Tuesday, April 5, 2022

Return to Castle Wolfenstein (2001)

Return to Castle Wolfenstein came out in 2001, as a farmed out sequel to an id Software property largely overshadowed by Doom and Quake.  Computer Gaming World gave it a fairly lukewarm 3.5 stars at the time, comparing the game unfavorably to Half-Life and No One Lives Forever.  It's hard to disagree with the sentiment.

I know I played this once upon a time, but I have next to no memory of it.  I remember the opening castle you begin in, but only the very start of it.  I actually remember a bit of the burnt out industrial area too, and the "lopers" that would chase you.  Yet that is all.

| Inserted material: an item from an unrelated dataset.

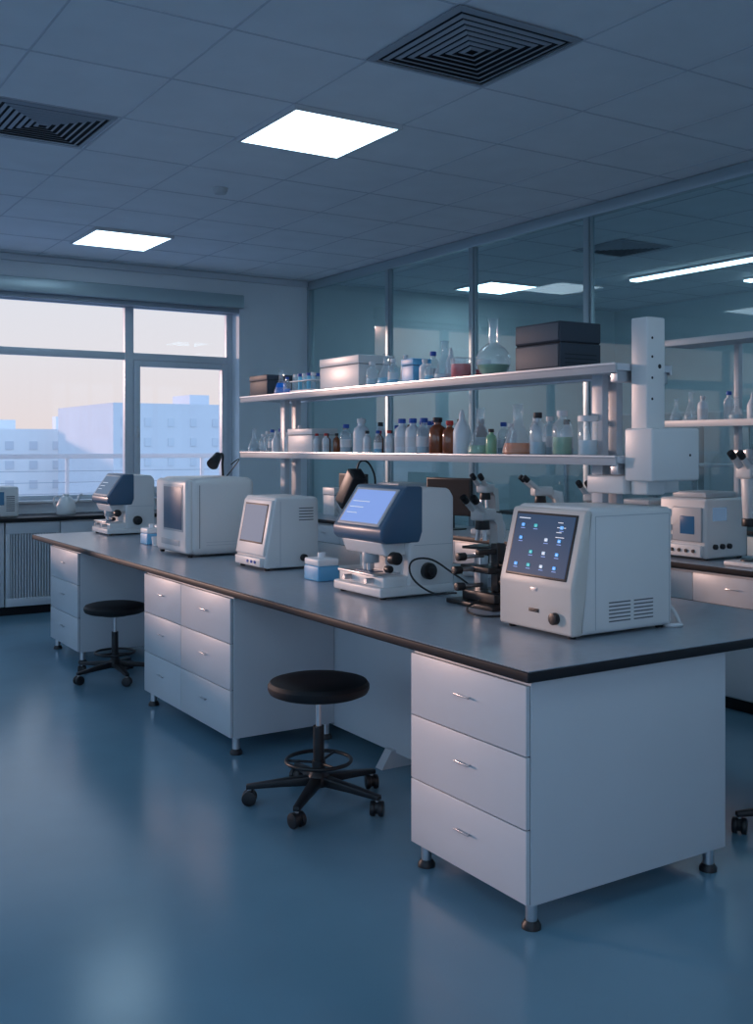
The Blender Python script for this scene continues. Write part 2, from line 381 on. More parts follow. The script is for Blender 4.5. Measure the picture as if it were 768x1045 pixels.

I've played a lot of older shooters lately, but I actually found this one had some rather extreme difficulty spikes, which surprised me.  You take a lot of damage very quickly from relatively low level enemies on the medium setting.  A lot of the combat encounters seemed designed around rather simple, and frustrating, ambushes.  I quicksaved a lot to diffuse them, as there seemed little other way to avoid those traps short of springing them, and then trying again better informed.

The catacombs were a slog especially.  As dark, brown and drab as the most often mocked late 90's early 00's FPSes.  Although I actually really enjoyed the stealth levels, which I wouldn't have expected, since I usually hate stealth.  They had a nice puzzle element to them.  They also served as a much needed reprieve from the increasingly bullet spongy, hit scanning, almost immediately lethal enemies that were being thrown at me.  The game indulged in some rather creative outdoors areas too, which helped a lot to break up the monotony of the assorted murder mazes set in catacombs, labs and castles.

Those hit spongy, hit scanning enemies are probably the games biggest short coming.  The only way it knew how to up the difficulty was to throw enemies with bigger numbers at you.  More HP and more damage.  Which is frustrating because even Quake and Quake 2 had more interesting combat encounters, where enemies had attack patterns you could learn and use against them.  The meat and potatoes enemies of RotC are just hit scanning, ambushing Nazis.  Not much to learn or adapt to there.

The weapons were alright I guess.  I found myself heavily relying on the silenced SMG, just because the game was so lethal when you really get a hornets nest of nazi's pissed off at you.  That and the humble scoped rifle to deal as much damage from a distance as I could.  Throw in your limited stamina for running, and BJ Blazcowicz felt almost feeble in this title.  If I tried to go into a room and just mow down everyone with a chaingun, assuming I survived the encounter at all, I'd be so low on health I'd have to replay that room anyways.

All in all, revisiting this game it just didn't impress me.  I may have been better off just skipping it.